Malik Willis, QB, Liberty - Willis is an exciting prospect with seemingly endless potential. He's is electrifying when he plays, drawing lofty comparisons to superstar quarterbacks like Josh Allen and Lamar Jackson. Wherever Willis ends up, he will almost definitely spend the 2022 season as a backup quarterback, as many of his traits are not yet refined for the NFL level. 

Regardless, there will be plenty of excitement surrounding him, given his boundless potential.

Matt Corral, QB, Ole Miss - Corral has been arguably the most polarizing quarterback prospect in this class. He is undoubtedly skilled, but his physical traits have drawn concern from many scouts and analysts alike. Corral completed 68% of his passes in a breakthrough 2021 campaign, but his diminutive 6-foot stature and thin build has caused some folks to have pause on future as an NFL quarterback, an argument that was enflamed after he injured his leg in the Sugar Bowl. 
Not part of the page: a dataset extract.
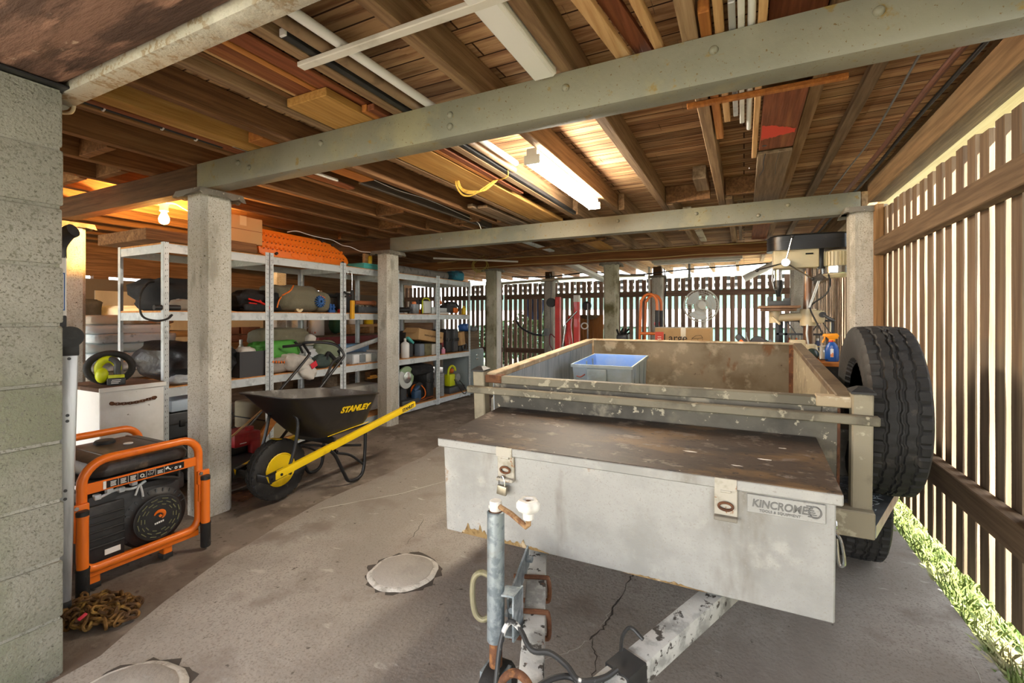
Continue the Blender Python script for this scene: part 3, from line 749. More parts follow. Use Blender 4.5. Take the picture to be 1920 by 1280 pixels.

Regardless, if the Saints see something in Corral and decide to take him, he would likely enter an immediate competition with Jameis Winston to see if he is Drew Brees' successor to lead the Saints.

Desmond Ridder, QB, Cincinnati - Ridder has been a fascinating, if not polarizing prospect. Analysts have been all over the map on their evaluations of his future as an NFL quarterback. Some see Ridder as someone who could end up being the best quarterback in this class, given his steady statistical progression over his four-year career at Cincinnati. 

On the other hand, many see him as being too inconsistent, or not NFL caliber in the way he plays. He's similar to the other quarterback prospects, in that he would join the Saints with the lens of becoming the team's prospective heir apparent to Drew Brees. 

Similar to Willis, it seems incredibly likely that he would spend the 2022 season backing up Jameis Winston.